I forgot to add that British dairy products never suffered the fate of other British food products. British milk is unsurpassed (which may account for the preference for milk chocolate), British butters but above all, British cheese, have few equals in the world. Nowhere along they line were the put under the assault that many other uniquely British food products.

zeppole Oct 24th, 2011 05:58 AM

tarquin,

And for all that, I also forgot to address your point about "variety".

I dispute that variety and consumer choice is compensation for rendering food tasteless. "Choice" is valued -- even seen as as a necessity -- when flavor disappears. It's like having 333 choices of which TV channel to watch, when we already knew we couldn't stand to watch the original 3. It's all poison. Choice is what got sold to people in lieu of something substantive.

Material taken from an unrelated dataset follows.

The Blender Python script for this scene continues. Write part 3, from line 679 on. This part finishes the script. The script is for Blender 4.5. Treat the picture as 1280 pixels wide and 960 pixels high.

I also think it is a tourist myth (or second-home owner myth) that Italians don't have a lot of variety in what they eat. If you are only here for a limited time during your self-chosen favorite season to be abroad, you may not notice how quickly and often produce changes seasonally in Italy. The seasons for real foods are brief, and change in diet is constant.. One is thrilled to see the strawberries return, but isn't eager to have last longer. It is better to have the fresh peaches, the summer melons, etc. Sure for a few weeks you eat more berries than you will for then entire rest of the year. But you don't crave variety, or hold it up as some great thing. Of course it is nice to live in a land of rain and bounty rather than in stony soil with a hot sun where the yield is poor. But what a pity that the people who live in those bountiful green places settle for shopping in the supermarket and thrilling to the variety of imported goods.

nytraveler Oct 24th, 2011 09:43 AM

I will take fresh high quality strawberries for a limited time every year versus what we usually get in the US - huge monsters that taste like cardboard - but are available year round.